Bucking Broadway (John Ford / U.S., 1917):

"Courage tested," simple scaffolding for gorgeous photographic arrangements: An early shot, lasting ten seconds or so, has two riders side by side atop a hill on the foreground, a team of horses moving in the valley below for the middle ground, and two other riders like dots on another hill in the distant background. Harry Carey is certainly a model for Gary Cooper, the ranch hand who whittles a wooden heart for the boss' daughter (Molly Malone). (His taciturn bearing crumbles ever so slightly when an old biddy strolls in while he's trying on pants at the haberdashery.) The big-city dandy (Vester Pegg) pulls in and sweeps the maiden away, elsewhere tuxedo-clad buckaroos peck at the piano during the jilted hero's wedding reception. "Who will mount this animal here?" John Ford already in full, rollicking swing, robust strokes studded with poetic details.

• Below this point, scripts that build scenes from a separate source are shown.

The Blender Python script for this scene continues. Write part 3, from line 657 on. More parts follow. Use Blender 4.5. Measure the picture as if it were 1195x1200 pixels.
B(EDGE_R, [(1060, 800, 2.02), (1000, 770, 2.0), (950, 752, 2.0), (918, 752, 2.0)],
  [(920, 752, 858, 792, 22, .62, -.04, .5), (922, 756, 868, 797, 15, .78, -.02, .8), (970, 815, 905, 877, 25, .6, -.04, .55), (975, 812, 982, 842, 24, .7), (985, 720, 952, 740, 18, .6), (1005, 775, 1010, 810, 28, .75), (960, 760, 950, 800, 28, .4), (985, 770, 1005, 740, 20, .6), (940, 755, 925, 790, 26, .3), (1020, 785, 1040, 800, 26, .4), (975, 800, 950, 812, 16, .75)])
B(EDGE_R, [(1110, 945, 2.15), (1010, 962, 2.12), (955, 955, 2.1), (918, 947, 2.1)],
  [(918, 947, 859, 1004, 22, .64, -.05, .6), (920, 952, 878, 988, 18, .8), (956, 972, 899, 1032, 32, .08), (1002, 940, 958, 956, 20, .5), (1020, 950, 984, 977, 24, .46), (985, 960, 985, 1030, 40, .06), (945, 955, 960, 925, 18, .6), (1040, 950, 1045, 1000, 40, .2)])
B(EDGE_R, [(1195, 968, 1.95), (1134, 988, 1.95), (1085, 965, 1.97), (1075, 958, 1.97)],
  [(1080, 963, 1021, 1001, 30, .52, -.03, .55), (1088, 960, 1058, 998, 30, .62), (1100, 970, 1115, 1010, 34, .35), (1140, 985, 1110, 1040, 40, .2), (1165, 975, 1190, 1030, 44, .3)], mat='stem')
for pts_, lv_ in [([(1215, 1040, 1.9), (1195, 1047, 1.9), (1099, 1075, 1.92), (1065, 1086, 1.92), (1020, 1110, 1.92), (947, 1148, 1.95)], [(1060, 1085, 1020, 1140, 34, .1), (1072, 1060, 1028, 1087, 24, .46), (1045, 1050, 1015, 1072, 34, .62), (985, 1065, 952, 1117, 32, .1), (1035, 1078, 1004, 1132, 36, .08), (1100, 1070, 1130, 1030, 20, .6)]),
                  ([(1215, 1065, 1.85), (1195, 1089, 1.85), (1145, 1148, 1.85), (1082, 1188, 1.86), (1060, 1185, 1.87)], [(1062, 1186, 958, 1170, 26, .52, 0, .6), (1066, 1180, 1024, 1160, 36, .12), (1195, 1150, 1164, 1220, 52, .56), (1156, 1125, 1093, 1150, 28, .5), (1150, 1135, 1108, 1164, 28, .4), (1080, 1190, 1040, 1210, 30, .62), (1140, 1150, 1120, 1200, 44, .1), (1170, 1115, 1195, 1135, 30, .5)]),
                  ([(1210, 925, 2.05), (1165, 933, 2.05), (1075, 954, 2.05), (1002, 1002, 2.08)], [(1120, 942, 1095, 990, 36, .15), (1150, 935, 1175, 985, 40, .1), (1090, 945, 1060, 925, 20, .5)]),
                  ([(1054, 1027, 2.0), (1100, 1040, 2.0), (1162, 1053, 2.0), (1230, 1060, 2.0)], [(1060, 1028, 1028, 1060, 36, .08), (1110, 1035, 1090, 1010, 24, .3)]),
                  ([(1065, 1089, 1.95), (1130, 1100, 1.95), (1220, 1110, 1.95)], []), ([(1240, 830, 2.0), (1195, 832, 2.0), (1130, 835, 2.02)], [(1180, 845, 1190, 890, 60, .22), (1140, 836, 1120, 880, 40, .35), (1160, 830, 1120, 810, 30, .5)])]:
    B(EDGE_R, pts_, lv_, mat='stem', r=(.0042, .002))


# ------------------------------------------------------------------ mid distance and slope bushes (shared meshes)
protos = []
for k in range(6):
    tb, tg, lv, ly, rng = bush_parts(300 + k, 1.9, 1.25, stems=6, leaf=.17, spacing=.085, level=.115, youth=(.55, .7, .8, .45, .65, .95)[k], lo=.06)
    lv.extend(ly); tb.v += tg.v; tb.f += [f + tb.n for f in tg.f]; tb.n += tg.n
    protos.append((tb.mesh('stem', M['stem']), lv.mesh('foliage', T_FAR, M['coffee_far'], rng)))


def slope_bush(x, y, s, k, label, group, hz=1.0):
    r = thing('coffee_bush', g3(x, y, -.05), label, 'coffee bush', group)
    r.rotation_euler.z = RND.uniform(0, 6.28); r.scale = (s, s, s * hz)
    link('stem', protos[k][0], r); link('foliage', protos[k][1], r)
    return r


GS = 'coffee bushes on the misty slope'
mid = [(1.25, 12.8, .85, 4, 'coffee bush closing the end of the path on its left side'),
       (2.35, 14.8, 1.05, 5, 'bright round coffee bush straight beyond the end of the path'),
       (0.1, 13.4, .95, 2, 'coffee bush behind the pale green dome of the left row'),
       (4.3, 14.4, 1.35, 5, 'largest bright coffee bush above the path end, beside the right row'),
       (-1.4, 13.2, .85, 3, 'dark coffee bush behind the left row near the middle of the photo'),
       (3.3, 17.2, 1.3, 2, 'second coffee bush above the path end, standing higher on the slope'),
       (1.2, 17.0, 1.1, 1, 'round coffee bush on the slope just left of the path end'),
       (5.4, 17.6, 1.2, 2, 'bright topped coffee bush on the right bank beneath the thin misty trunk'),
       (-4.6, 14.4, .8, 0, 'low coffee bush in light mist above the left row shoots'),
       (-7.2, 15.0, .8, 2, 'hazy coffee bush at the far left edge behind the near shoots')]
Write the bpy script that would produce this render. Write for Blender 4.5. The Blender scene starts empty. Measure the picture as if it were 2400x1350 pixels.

Wyoming vistas versus New York interiors, the comedy of the sagebrush searcher who hears the hiss of a hotel radiator and goes hunting for rattlesnakes with revolver in hand. (He's so earnest that the swindlers in the lobby feel bad about fleecing him.) The bereft patriarch (L.M. Wells) slumps in the darkened cabin as light from an oil lamp isolates him in flickering close-up, a foreglimpse of Major Amberson before the fireplace in The Magnificent Ambersons. "Loneliness, dreams and memories," an intertitle to sum up half of Ford's cinema—the other half comes courtesy of a brawling free-for-all at the ritzy restaurant, where scoundrels get a good dunking. The keen surrealism of cowboys galloping amid cars and trolleys is soon expanded by Keaton (Go West). With William Steele, Gertrude Astor and Martha Mattox. In black and white.